Echo Sparks: Ghost Town Girl
Echo Sparks
Ghost Town Girl
(self-released)
Echo Sparks’ debut album, Ghost Town Girl, is quite the concoction. The Orange County, CA trio is CC Kinnick singing and playing guitars, DA Valdez singing as well as playing guitars, banjo, drums and Cindy Ballreich on upright bass and mandolin.
Opening with a tight rockabilly ditty (great harmony vocals here right from the outset), we get flangy guitars, swirling organ and a loose snare on “Broken Arrow.” This is a sweet moving first tune.

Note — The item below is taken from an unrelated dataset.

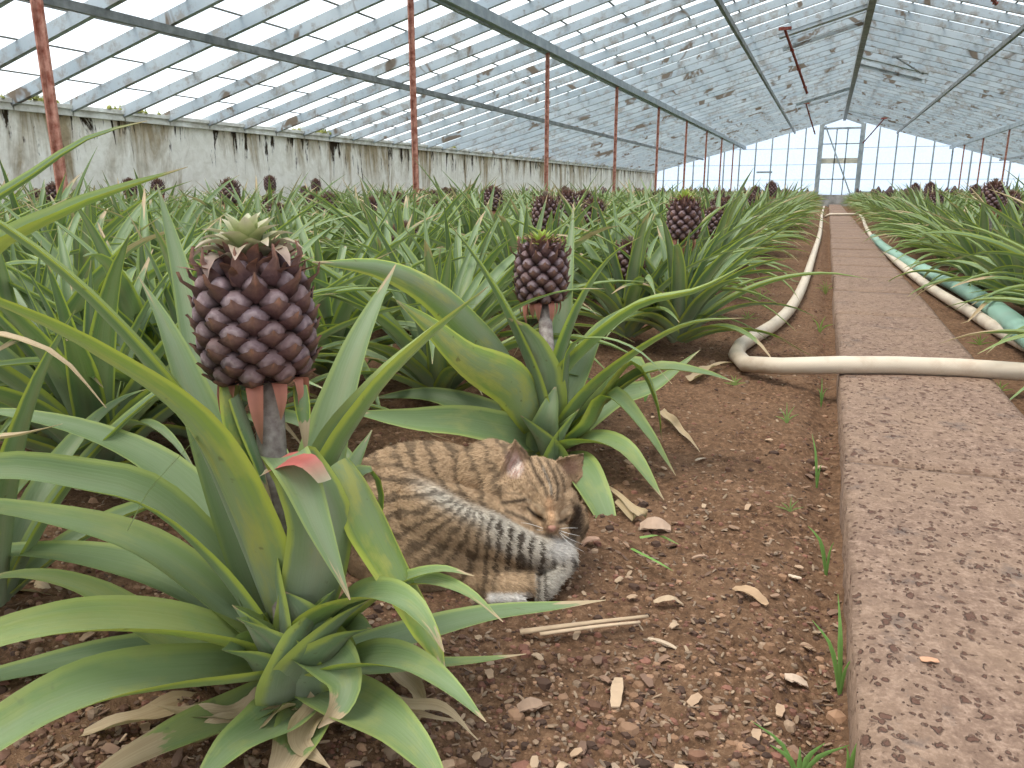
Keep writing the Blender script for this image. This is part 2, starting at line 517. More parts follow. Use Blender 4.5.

“End Of the Line” slowly builds from its lilting female vocals/acoustic guitar opening to “plumping” Ballreich bass and again those harmony vocals. These duet vocals move the mid-tempo “Mexican Moon” where we finally get to some of the heart of the music this band is about. There is such a rich tapestry of trad harmonies, folk/rockabilly mix-up and the Mexican backing behind the trio here you can’t help but be taken away. A song like this is the high-water mark of the Echo Spark production, with the vocals and instruments even at an edge of crescendo at the end.
I love the acoustic guitar opening to the title track love lament, how the riff informs the tune under that plopping upright (there really is no other instrument that sounds quite like this) and again we get those spot-on vocals and a real upfront use of the banjo and mandolin. We get biting watch-out-for-that-woman “Torch Song” with some nicely played electric guitar leading and mover “I Think It’s You” ends.
Echo Sparks gives us a rich, well-played, well-sung brew of ten songs on Ghost Town Girl.